> [EXERCISE PROMPT] Present the following data again exactly as it is shown.

> [DATA]
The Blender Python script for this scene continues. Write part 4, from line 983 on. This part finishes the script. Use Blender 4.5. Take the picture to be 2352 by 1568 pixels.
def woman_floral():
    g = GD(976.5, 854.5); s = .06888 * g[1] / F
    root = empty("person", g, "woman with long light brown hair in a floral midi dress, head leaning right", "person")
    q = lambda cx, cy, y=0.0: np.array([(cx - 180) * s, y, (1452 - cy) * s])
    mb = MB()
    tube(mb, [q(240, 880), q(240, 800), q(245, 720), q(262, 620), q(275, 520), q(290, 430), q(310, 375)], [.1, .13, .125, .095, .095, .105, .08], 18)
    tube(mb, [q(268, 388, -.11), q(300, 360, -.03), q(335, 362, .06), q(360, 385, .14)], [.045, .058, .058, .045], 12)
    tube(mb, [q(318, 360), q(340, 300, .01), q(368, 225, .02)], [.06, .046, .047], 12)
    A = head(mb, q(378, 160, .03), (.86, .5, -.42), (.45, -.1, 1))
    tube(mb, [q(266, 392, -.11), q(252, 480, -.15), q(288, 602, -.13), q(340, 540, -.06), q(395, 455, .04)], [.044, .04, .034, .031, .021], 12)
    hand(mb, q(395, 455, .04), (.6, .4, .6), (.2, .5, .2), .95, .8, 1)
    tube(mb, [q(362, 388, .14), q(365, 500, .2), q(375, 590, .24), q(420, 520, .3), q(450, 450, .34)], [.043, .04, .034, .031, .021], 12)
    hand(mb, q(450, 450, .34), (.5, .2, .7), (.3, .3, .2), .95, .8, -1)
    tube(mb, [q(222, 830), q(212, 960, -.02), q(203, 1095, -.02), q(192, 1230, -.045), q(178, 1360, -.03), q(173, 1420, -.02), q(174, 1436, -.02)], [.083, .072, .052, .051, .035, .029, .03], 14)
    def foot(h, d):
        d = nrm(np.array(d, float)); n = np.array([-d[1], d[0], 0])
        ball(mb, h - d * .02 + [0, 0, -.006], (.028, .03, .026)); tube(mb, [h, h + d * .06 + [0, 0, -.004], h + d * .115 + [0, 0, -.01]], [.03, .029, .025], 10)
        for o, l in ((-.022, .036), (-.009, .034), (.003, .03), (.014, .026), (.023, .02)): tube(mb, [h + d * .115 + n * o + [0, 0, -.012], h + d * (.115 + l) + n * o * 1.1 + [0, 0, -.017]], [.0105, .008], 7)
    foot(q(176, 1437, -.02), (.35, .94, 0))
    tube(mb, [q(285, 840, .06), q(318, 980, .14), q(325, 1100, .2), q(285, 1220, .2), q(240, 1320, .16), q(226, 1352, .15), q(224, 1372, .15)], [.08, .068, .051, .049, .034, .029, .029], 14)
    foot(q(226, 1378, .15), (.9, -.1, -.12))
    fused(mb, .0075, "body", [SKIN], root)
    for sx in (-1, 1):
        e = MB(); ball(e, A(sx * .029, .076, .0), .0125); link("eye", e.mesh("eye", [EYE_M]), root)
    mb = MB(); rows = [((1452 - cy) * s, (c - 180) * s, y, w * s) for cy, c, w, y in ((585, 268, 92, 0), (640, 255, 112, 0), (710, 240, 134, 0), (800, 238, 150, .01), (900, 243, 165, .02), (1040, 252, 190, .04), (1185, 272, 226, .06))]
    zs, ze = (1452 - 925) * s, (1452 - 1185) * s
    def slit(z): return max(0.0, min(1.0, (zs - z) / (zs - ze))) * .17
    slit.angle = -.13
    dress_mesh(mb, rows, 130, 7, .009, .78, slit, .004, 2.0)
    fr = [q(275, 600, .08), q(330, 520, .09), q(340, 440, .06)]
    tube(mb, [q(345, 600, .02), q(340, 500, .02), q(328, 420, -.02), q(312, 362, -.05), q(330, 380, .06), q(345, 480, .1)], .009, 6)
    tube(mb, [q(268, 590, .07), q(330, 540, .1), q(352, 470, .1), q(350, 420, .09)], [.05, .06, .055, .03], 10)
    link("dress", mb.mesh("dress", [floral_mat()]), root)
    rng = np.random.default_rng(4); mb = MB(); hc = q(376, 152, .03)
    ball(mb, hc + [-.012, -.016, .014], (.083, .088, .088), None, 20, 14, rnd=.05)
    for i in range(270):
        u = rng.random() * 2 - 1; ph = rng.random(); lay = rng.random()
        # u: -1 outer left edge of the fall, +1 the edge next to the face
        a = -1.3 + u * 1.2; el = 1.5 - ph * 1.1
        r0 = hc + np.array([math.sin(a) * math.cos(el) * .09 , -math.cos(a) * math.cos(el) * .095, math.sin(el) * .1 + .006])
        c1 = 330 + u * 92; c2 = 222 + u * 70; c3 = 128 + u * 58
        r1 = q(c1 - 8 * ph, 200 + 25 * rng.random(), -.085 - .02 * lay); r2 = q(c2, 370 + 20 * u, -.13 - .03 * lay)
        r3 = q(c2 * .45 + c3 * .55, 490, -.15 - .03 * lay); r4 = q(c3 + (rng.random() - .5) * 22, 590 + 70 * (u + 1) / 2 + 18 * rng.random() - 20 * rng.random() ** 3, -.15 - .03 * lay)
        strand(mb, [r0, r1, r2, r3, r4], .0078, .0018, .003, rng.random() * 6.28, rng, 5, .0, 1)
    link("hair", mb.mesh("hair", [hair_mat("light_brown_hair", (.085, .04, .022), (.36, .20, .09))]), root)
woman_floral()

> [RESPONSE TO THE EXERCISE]
The Blender Python script for this scene continues. Write part 4, from line 983 on. This part finishes the script. Use Blender 4.5. Take the picture to be 2352 by 1568 pixels.
def woman_floral():
    g = GD(976.5, 854.5); s = .06888 * g[1] / F
    root = empty("person", g, "woman with long light brown hair in a floral midi dress, head leaning right", "person")
    q = lambda cx, cy, y=0.0: np.array([(cx - 180) * s, y, (1452 - cy) * s])
    mb = MB()
    tube(mb, [q(240, 880), q(240, 800), q(245, 720), q(262, 620), q(275, 520), q(290, 430), q(310, 375)], [.1, .13, .125, .095, .095, .105, .08], 18)
    tube(mb, [q(268, 388, -.11), q(300, 360, -.03), q(335, 362, .06), q(360, 385, .14)], [.045, .058, .058, .045], 12)
    tube(mb, [q(318, 360), q(340, 300, .01), q(368, 225, .02)], [.06, .046, .047], 12)
    A = head(mb, q(378, 160, .03), (.86, .5, -.42), (.45, -.1, 1))
    tube(mb, [q(266, 392, -.11), q(252, 480, -.15), q(288, 602, -.13), q(340, 540, -.06), q(395, 455, .04)], [.044, .04, .034, .031, .021], 12)
    hand(mb, q(395, 455, .04), (.6, .4, .6), (.2, .5, .2), .95, .8, 1)
    tube(mb, [q(362, 388, .14), q(365, 500, .2), q(375, 590, .24), q(420, 520, .3), q(450, 450, .34)], [.043, .04, .034, .031, .021], 12)
    hand(mb, q(450, 450, .34), (.5, .2, .7), (.3, .3, .2), .95, .8, -1)
    tube(mb, [q(222, 830), q(212, 960, -.02), q(203, 1095, -.02), q(192, 1230, -.045), q(178, 1360, -.03), q(173, 1420, -.02), q(174, 1436, -.02)], [.083, .072, .052, .051, .035, .029, .03], 14)
    def foot(h, d):
        d = nrm(np.array(d, float)); n = np.array([-d[1], d[0], 0])
        ball(mb, h - d * .02 + [0, 0, -.006], (.028, .03, .026)); tube(mb, [h, h + d * .06 + [0, 0, -.004], h + d * .115 + [0, 0, -.01]], [.03, .029, .025], 10)
        for o, l in ((-.022, .036), (-.009, .034), (.003, .03), (.014, .026), (.023, .02)): tube(mb, [h + d * .115 + n * o + [0, 0, -.012], h + d * (.115 + l) + n * o * 1.1 + [0, 0, -.017]], [.0105, .008], 7)
    foot(q(176, 1437, -.02), (.35, .94, 0))
    tube(mb, [q(285, 840, .06), q(318, 980, .14), q(325, 1100, .2), q(285, 1220, .2), q(240, 1320, .16), q(226, 1352, .15), q(224, 1372, .15)], [.08, .068, .051, .049, .034, .029, .029], 14)
    foot(q(226, 1378, .15), (.9, -.1, -.12))
    fused(mb, .0075, "body", [SKIN], root)
    for sx in (-1, 1):
        e = MB(); ball(e, A(sx * .029, .076, .0), .0125); link("eye", e.mesh("eye", [EYE_M]), root)
    mb = MB(); rows = [((1452 - cy) * s, (c - 180) * s, y, w * s) for cy, c, w, y in ((585, 268, 92, 0), (640, 255, 112, 0), (710, 240, 134, 0), (800, 238, 150, .01), (900, 243, 165, .02), (1040, 252, 190, .04), (1185, 272, 226, .06))]
    zs, ze = (1452 - 925) * s, (1452 - 1185) * s
    def slit(z): return max(0.0, min(1.0, (zs - z) / (zs - ze))) * .17
    slit.angle = -.13
    dress_mesh(mb, rows, 130, 7, .009, .78, slit, .004, 2.0)
    fr = [q(275, 600, .08), q(330, 520, .09), q(340, 440, .06)]
    tube(mb, [q(345, 600, .02), q(340, 500, .02), q(328, 420, -.02), q(312, 362, -.05), q(330, 380, .06), q(345, 480, .1)], .009, 6)
    tube(mb, [q(268, 590, .07), q(330, 540, .1), q(352, 470, .1), q(350, 420, .09)], [.05, .06, .055, .03], 10)
    link("dress", mb.mesh("dress", [floral_mat()]), root)
    rng = np.random.default_rng(4); mb = MB(); hc = q(376, 152, .03)
    ball(mb, hc + [-.012, -.016, .014], (.083, .088, .088), None, 20, 14, rnd=.05)
    for i in range(270):
        u = rng.random() * 2 - 1; ph = rng.random(); lay = rng.random()
        # u: -1 outer left edge of the fall, +1 the edge next to the face
        a = -1.3 + u * 1.2; el = 1.5 - ph * 1.1
        r0 = hc + np.array([math.sin(a) * math.cos(el) * .09 , -math.cos(a) * math.cos(el) * .095, math.sin(el) * .1 + .006])
        c1 = 330 + u * 92; c2 = 222 + u * 70; c3 = 128 + u * 58
        r1 = q(c1 - 8 * ph, 200 + 25 * rng.random(), -.085 - .02 * lay); r2 = q(c2, 370 + 20 * u, -.13 - .03 * lay)
        r3 = q(c2 * .45 + c3 * .55, 490, -.15 - .03 * lay); r4 = q(c3 + (rng.random() - .5) * 22, 590 + 70 * (u + 1) / 2 + 18 * rng.random() - 20 * rng.random() ** 3, -.15 - .03 * lay)
        strand(mb, [r0, r1, r2, r3, r4], .0078, .0018, .003, rng.random() * 6.28, rng, 5, .0, 1)
    link("hair", mb.mesh("hair", [hair_mat("light_brown_hair", (.085, .04, .022), (.36, .20, .09))]), root)
woman_floral()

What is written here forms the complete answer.